Des machines de haute technologie pour les analyses

Parmi les enseignements dispensés aux personnes qui suivent la formation « analyse de documents », et notamment aux gendarmes, l’utilisation des machines n’est pas négligeable.

La plus simple reste le microscope. En observant de près les jets d’encre sur le papier, les experts peuvent reconnaître le type d’impression. Ils déterminent ainsi si le document a été produit chez un particulier ou dans une imprimerie.

Mais d’autres outils de pointe sont plus complexes. La « boîte à lumière », comme l’appellent les gendarmes, est un comparateur vidéo spectral. En plaçant la feuille dans cette boîte fermée, l’utilisateur peut la voir à l’écran. A force de stimulations lumineuses, les écrits apparaissent en différentes teintes selon la chronologie du traçage. De quoi voir efficacement si un mot ou une modification a été apporté au document initial.

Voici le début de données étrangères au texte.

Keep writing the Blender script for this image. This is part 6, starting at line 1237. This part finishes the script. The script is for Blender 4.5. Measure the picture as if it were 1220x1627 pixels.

Un autre appareil sert à réaliser des chromatographies en phase gazeuse. Cette technique est notamment utilisée pour analyser la composition chimique des encres avec précision. Grâce à un système de spectrométrie, qui fait apparaître les différents constituants du produit.

Bientôt une autre formation dédiée à l’analyse de scènes de crime

Fort du succès du partenariat entre le pôle judiciaire de la gendarmerie nationale (PJGN) et l’UCP, une nouvelle formation va voir le jour à la fin de l’année, d’ici à octobre ou novembre. Il s’agit d’une formation « Coordinateur des opérations criminalistiques », pour apprendre à décider des analyses à effectuer en arrivant sur une scène de crime. Celle-ci sera réservée aux gendarmes mais fera intervenir les professeurs de l’université, notamment pour leur apprendre à exploiter des bases de données en tous genres. L’idée étant de tester cette formation à Cergy dans un premier temps, puis de l’étendre à tous les enquêteurs des forces de sécurité.